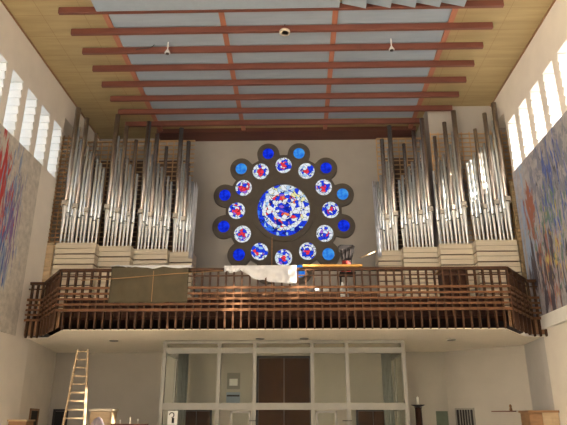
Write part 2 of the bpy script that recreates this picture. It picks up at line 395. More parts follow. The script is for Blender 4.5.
# scalloped plate : union outline computed in polar form
def outline(n=480, grow=0.):
    pts = []
    for i in range(n):
        a = 2*math.pi*i/n; R = 2.33+grow
        for k in range(12):
            th = math.radians(15+30*k); d = 2.47; rr = .46+grow
            c = math.cos(a-th); s_ = math.sin(a-th)
            if c > 0 and (d*s_)**2 < rr*rr: R = max(R, d*c+math.sqrt(rr*rr-(d*s_)**2))
        pts.append((R*math.cos(a), R*math.sin(a)*SZ))
    return pts
def plate(b, pts, y0, y1):
    f = [b.bm.verts.new((x,y0,z)) for x,z in pts]; g = [b.bm.verts.new((x,y1,z)) for x,z in pts]; n = len(pts)
    cf = b.bm.verts.new((0,y0,0)); cg = b.bm.verts.new((0,y1,0))
    for i in range(n):
        b.bm.faces.new((f[i], f[(i+1)%n], g[(i+1)%n], g[i])); b.bm.faces.new((cf, f[(i+1)%n], f[i])); b.bm.faces.new((cg, g[i], g[(i+1)%n]))
b = MB(); plate(b, outline(), -.14, 0)
b.build('surround', 'plate', rose)
def ring(b, r0, r1, y0, y1, n=40):
    b.lathe([(r0,y1),(r0,y0),(r1,y0),(r1,y1),(r0,y1)], n, axis='y', sz=SZ, smooth=False); return b
def disc(b, r, y0, y1, n=40):
    b.lathe([(.001,y0),(r,y0),(r,y1),(.001,y1)], n, axis='y', sz=SZ, smooth=False); return b
ring(MB(), 1.06, 1.26, -.24, -.14, 64).build('centre_ring', 'plate', rose)
disc(MB(), 1.05, -.17, -.15, 64).build('centre_glass', 'rose_big', rose)
for k in range(12):
    a = math.radians(30*k); x, z = 1.88*math.cos(a), 1.88*SZ*math.sin(a)
    p = place(ring(MB(), .335, .375, -.165, -.14).build('roundel_rim', 'plate', rose), (x,0,z))
    g = disc(MB(), .335, -.155, -.142).build('roundel_glass', 'rose_small', p)
    a += math.radians(15); x, z = 2.47*math.cos(a), 2.47*SZ*math.sin(a)
    p = place(ring(MB(), .235, .31, -.175, -.14).build('lobe_rim', 'plate', rose), (x,0,z))
    g = disc(MB(), .235, -.155, -.142).build('blue_glass', 'blue_light' if k in (0,2,4,9,10) else 'blue_deep', p)

# ------------------------------------------------------------------ murals
def mural(name, x0, x1, y0, y1, z0, z1, m, lab):
    o = MB().box(x0,y0,z0,x1,y1,z1).build(name, m); tag(o, lab, 'mural'); return o
mural('mural', XL, XL+.04, 9.0, 17.15, 3.95, WZ0-.02, 'mural_l', 'tall painted mural with red and blue strokes on the left wall')
mural('mural', XR-.10, XR, 9.0, 18.25, 4.55, WZ0-.02, 'mural_r', 'dark painted mural in blue, rust and ochre on the right wall')

# ------------------------------------------------------------------ gallery
def offs(pts, d): return pts
yf = 16.28
slab = [(XL,17.95),(-7.75,17.95),(-6.62,yf),(5.72,yf),(6.85,17.95),(XR,17.95),(XR,18.2),(7.56,19.98),(5.35,YB),(-9.06,YB),(XL,18.2)]
struct(MB().prism(slab, SOF, SOF+.025).build('ceiling_gallery', 'soffit'))
slab2 = [(XL,18.2),(-7.6,18.2),(-6.5,yf+.3),(5.6,yf+.3),(6.7,18.2),(XR,18.2),(XR,YB),(XL,YB)]
struct(MB().prism(slab2, SOF+.34, FLO).build('floor_gallery', 'fascia'))
bal = empty('balustrade', (CX,16,3.94), 'long dark wooden lattice balustrade in front of the organ gallery', 'balustrade')
def bpart(b, n, m):
    o = b.build(n, m, bal, origin=(CX,16,3.94)); o.location = (0,0,0); return o
PL, PR = -6.75, 5.85
path = [(XL+.03,17.65),(-7.9,17.65),(PL,16),(PR,16),(7.0,17.65),(XR-.03,17.65)]
for z, h, m in ((5.62,.085,'dark_wood'),(5.43,.035,'dark_wood'),(5.09,.07,'rail_wood'),(4.93,.06,'rail_wood'),(4.78,.06,'rail_wood'),(4.63,.06,'rail_wood'),(4.47,.075,'rail_wood')):
    b = MB()
    for i in range(len(path)-1):
        a, c = path[i], path[i+1]; 
        dy = -.075 if z < 5.2 else -.055 if z < 5.6 else 0
        b.bar((a[0],a[1]+dy,z),(c[0],c[1]+dy,z), .10 if z > 5.6 else .035, h)
    bpart(b, 'rail', m)
def post_mesh():
    b = MB(); w = .021
    prof = [(-.06,.0+.05),(-.035,0),(.03,.0),(.055,.08),(.055,1.66),(-.055,1.66),(-.075,.9)]
    l = [b.bm.verts.new((-w,y,z)) for y,z in prof]; r = [b.bm.verts.new((w,y,z)) for y,z in prof]; n = len(prof)
    b.bm.faces.new(l); b.bm.faces.new(r[::-1])
    for i in range(n): b.bm.faces.new((l[i], r[i], r[(i+1)%n], l[(i+1)%n]))
    return b
p0 = None
def add_post(x, y, rz=0):
    global p0
    if p0 is None: p0 = post_mesh().build('post', 'dark_wood', bal); o = p0
    else: o = p0.copy(); C.objects.link(o); o.parent = bal
    o.location = (x-CX, y-16, 0); o.rotation_euler = (0,0,rz)
npost = 56
for i in range(npost+1): add_post(PL + (PR-PL)*i/npost, 15.985)
for s, (ax, bx) in ((-1,(-6.75,-7.9)), (1,(5.85,7.0))):
    for k in range(1, 5):
        t = k/5; add_post(ax+(bx-ax)*t, 16+1.65*t, s*.96)
    for k in range(3): add_post(bx + s*(.04+.17*k), 17.64)
for (a, c) in (((-6.70,16.12),(-7.82,17.72)), ((5.80,16.12),(6.92,17.72))):
    bpart(MB().bar((a[0],a[1],4.27),(c[0],c[1],4.27), .05, .50), 'end_board', 'brown_wood')
for (a, c) in (((-7.86,17.74),(XL+.02,17.74)), ((6.96,17.74),(XR-.02,17.74))):
    bpart(MB().bar((a[0],a[1],4.27),(c[0],c[1],4.27), .05, .50), 'end_board', 'brown_wood')
bpart(MB().box(-6.6,16.20,4.33, 5.7,16.25,4.86), 'apron_board', 'fascia')
tag(MB().box(-2.9,16.62,FLO, 2.3,16.75,5.06).build('kneeler_board', 'bench_wood', bevel=.01), 'low brown wooden bench board behind the middle of the balustrade', 'bench')

# tarp, cloths, rope, plank over the rail
def cloth(name, x0, x1, z0, z1, y, m, lab, nx=40, nz=16, amp=.03, rag=.05, seed=0, over=.12, th=.01, tri=0.):
    b = MB(); g = []
    for i in range(nx+1):
        u = i/nx; col = []
        zb = z0 + (.0 if tri == 0 else .36*max(0., 1-u/.34)) + rag*(noise.noise((u*6+seed,1.3,seed))) + tri*u
        ox = rag*.3*noise.noise((seed,u*9,3))
        for j in range(nz+1):
            v = j/nz; z = z1 + (zb-z1)*v
            yy = y + amp*noise.noise((u*7+seed, v*1.5, 2.))*min(1, v*3) - .012
            col.append(b.bm.verts.new((x0+(x1-x0)*u+ox*v, yy, z)))
        # over the top of the rail
        top = [b.bm.verts.new((x0+(x1-x0)*u, y+.06, z1+.012+.02*noise.noise((u*14,seed,0)))), b.bm.verts.new((x0+(x1-x0)*u, y+.19, z1-.0)), b.bm.verts.new((x0+(x1-x0)*u, y+.22, z1-over))]
        g.append(top[::-1]+col)
    for i in range(nx):
        for j in range(len(g[0])-1): b.bm.faces.new((g[i][j], g[i][j+1], g[i+1][j+1], g[i+1][j])).smooth = True
    o = b.build(name, m); md = o.modifiers.new('thick', 'SOLIDIFY'); md.thickness = th; md.offset = 0
    return tag(o, *lab)
t = cloth('tarp', -5.27, -3.07, 4.66, 5.69, 15.87, 'tarp', ('olive brown tarp hung over the left part of the lattice balustrade', 'tarp'), amp=.05, rag=.03, seed=2)
t2 = MB().bar((-4.05,15.80,5.55),(-4.05,15.80,4.68), .012, .012).build('seam', 'rope', t)
tag(MB().tube([(-6.1,15.84,5.30),(-5.3,15.80,5.32),(-4.3,15.79,5.39),(-3.4,15.80,5.47),(-2.9,15.84,5.50),(-2.1,15.86,5.56)], .012).build('rope', 'rope'), 'thin orange rope stretched across the olive tarp', 'rope')
cloth('fringe_cloth', -5.3, -3.0, 5.655, 5.715, 15.845, 'cloth', ('narrow crumpled white cloth along the top of the olive tarp', 'cloth'), amp=.05, rag=.10, seed=5, nx=70, nz=6)
cloth('sheet', -1.62, -.04, 5.27, 5.70, 15.87, 'cloth', ('crumpled white sheet hanging over the rail below the rose window', 'cloth'), amp=.16, rag=.09, seed=9, nx=60, tri=-.06)
cloth('rag', -2.07, -1.56, 5.52, 5.70, 15.87, 'cloth', ('small white rag on the rail between tarp and sheet', 'cloth'), amp=.06, rag=.12, seed=12, nx=24, nz=6)
tag(MB().box(.14,15.90,5.672, 1.82,16.0,5.735).build('plank', 'yellow', bevel=.005), 'yellow-orange plank lying on the rail right of the white sheet', 'plank')
for x, nm, h in ((-.14,'light blue bucket behind the rail beside the white sheet',.0),):
    pass

tag(MB().bar((-1.0,21.7,FLO),(-1.0,21.72,8.35), .04, .04).build('pole', 'brown_wood'), 'thin brown upright pole standing before the lower part of the rose window', 'pole')
for k, x in enumerate((.52,.80)):
    b = MB().lathe([(.001,0),(.10,.0),(.12,.06),(.08,.13),(.001,.15)], 12)
    for v in b.bm.verts: v.co += Vector((noise.noise(v.co*14), 0, noise.noise(v.co*11))) * .03
    o = b.build('cloth_bundle', 'white'); o.location = (x,16.69,5.075)
    tag(o, ('left' if k == 0 else 'right') + ' one of two small white bundles on the brown bench board', 'bundle', 'white bundles behind the lattice')
# chair with red jacket on the gallery
ch = empty('folding_chair', (1.50,17.2,FLO), 'black chair with dark slatted back behind the rail right of the rose', 'chair')
def cp(b, n, m): return b.build(n, m, ch)
b = MB()
vs = [(-.16,.0,1.46),(.16,.0,1.46),(.26,.0,1.88),(.20,.0,1.93),(-.20,.0,1.93),(-.26,.0,1.88)]
f = [b.bm.verts.new((x,-.02,z)) for x,_,z in vs]; g = [b.bm.verts.new((x,.03,z)) for x,_,z in vs]
b.bm.faces.new(f); b.bm.faces.new(g[::-1])
for i in range(6): b.bm.faces.new((f[i], g[i], g[(i+1)%6], f[(i+1)%6]))
cp(b, 'backrest', 'black')
for x in (-.09,0,.09): cp(MB().bar((x,-.035,1.5),(x*1.5,-.035,1.80), .025, .02), 'back_slat', 'iron')
cp(MB().box(-.24,-.22,.98,.24,.24,1.04), 'seat', 'black')
for x in (-.21,.21):
    for y in (-.19,.2): cp(MB().bar((x,y,0),(x,y,1.0), .035, .035), 'leg', 'black')
cp(MB().bar((-.14,.02,1.0),(-.14,.02,1.5), .03, .03), 'back_post', 'black'); cp(MB().bar((.14,.02,1.0),(.14,.02,1.5), .03, .03), 'back_post', 'black')
b = MB().lathe([(.001,0),(.15,.0),(.17,.10),(.15,.26),(.10,.34),(.001,.36)], 14)
for v in b.bm.verts: v.co += Vector((noise.noise(v.co*9), noise.noise(v.co*9+Vector((5,0,0))), noise.noise(v.co*7))) * .05
o = b.build('jacket', 'red'); o.location = (1.46,17.14,FLO+1.045); tag(o, 'red jacket bundled on the seat of the black chair', 'jacket')
for k, x in enumerate((1.28,1.40)):
    o = MB().lathe([(.05,0),(.06,.04),(.06,.42),(.035,.52),(.03,.60),(.001,.61)], 12).build('white_bottle', 'white'); o.location = (x,16.5,FLO)
    tag(o, ('left' if k == 0 else 'right') + ' one of two white bottles behind the lattice under the chair', 'bottle', 'white bottles on the gallery floor')
tag(MB().bar((2.16,19.4,6.87),(2.86,19.9,7.275), .04, .04).build('batten', 'pine'), 'thin pale wooden batten leaning against the right organ chests', 'batten')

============

Description of the task. Your task is to reproduce exactly the lines from the start of the data above through the line containing "else 'blue_deep', p)", leaving every picture out.

Full output.
Write part 2 of the bpy script that recreates this picture. It picks up at line 395. More parts follow. The script is for Blender 4.5.
# scalloped plate : union outline computed in polar form
def outline(n=480, grow=0.):
    pts = []
    for i in range(n):
        a = 2*math.pi*i/n; R = 2.33+grow
        for k in range(12):
            th = math.radians(15+30*k); d = 2.47; rr = .46+grow
            c = math.cos(a-th); s_ = math.sin(a-th)
            if c > 0 and (d*s_)**2 < rr*rr: R = max(R, d*c+math.sqrt(rr*rr-(d*s_)**2))
        pts.append((R*math.cos(a), R*math.sin(a)*SZ))
    return pts
def plate(b, pts, y0, y1):
    f = [b.bm.verts.new((x,y0,z)) for x,z in pts]; g = [b.bm.verts.new((x,y1,z)) for x,z in pts]; n = len(pts)
    cf = b.bm.verts.new((0,y0,0)); cg = b.bm.verts.new((0,y1,0))
    for i in range(n):
        b.bm.faces.new((f[i], f[(i+1)%n], g[(i+1)%n], g[i])); b.bm.faces.new((cf, f[(i+1)%n], f[i])); b.bm.faces.new((cg, g[i], g[(i+1)%n]))
b = MB(); plate(b, outline(), -.14, 0)
b.build('surround', 'plate', rose)
def ring(b, r0, r1, y0, y1, n=40):
    b.lathe([(r0,y1),(r0,y0),(r1,y0),(r1,y1),(r0,y1)], n, axis='y', sz=SZ, smooth=False); return b
def disc(b, r, y0, y1, n=40):
    b.lathe([(.001,y0),(r,y0),(r,y1),(.001,y1)], n, axis='y', sz=SZ, smooth=False); return b
ring(MB(), 1.06, 1.26, -.24, -.14, 64).build('centre_ring', 'plate', rose)
disc(MB(), 1.05, -.17, -.15, 64).build('centre_glass', 'rose_big', rose)
for k in range(12):
    a = math.radians(30*k); x, z = 1.88*math.cos(a), 1.88*SZ*math.sin(a)
    p = place(ring(MB(), .335, .375, -.165, -.14).build('roundel_rim', 'plate', rose), (x,0,z))
    g = disc(MB(), .335, -.155, -.142).build('roundel_glass', 'rose_small', p)
    a += math.radians(15); x, z = 2.47*math.cos(a), 2.47*SZ*math.sin(a)
    p = place(ring(MB(), .235, .31, -.175, -.14).build('lobe_rim', 'plate', rose), (x,0,z))
    g = disc(MB(), .235, -.155, -.142).build('blue_glass', 'blue_light' if k in (0,2,4,9,10) else 'blue_deep', p)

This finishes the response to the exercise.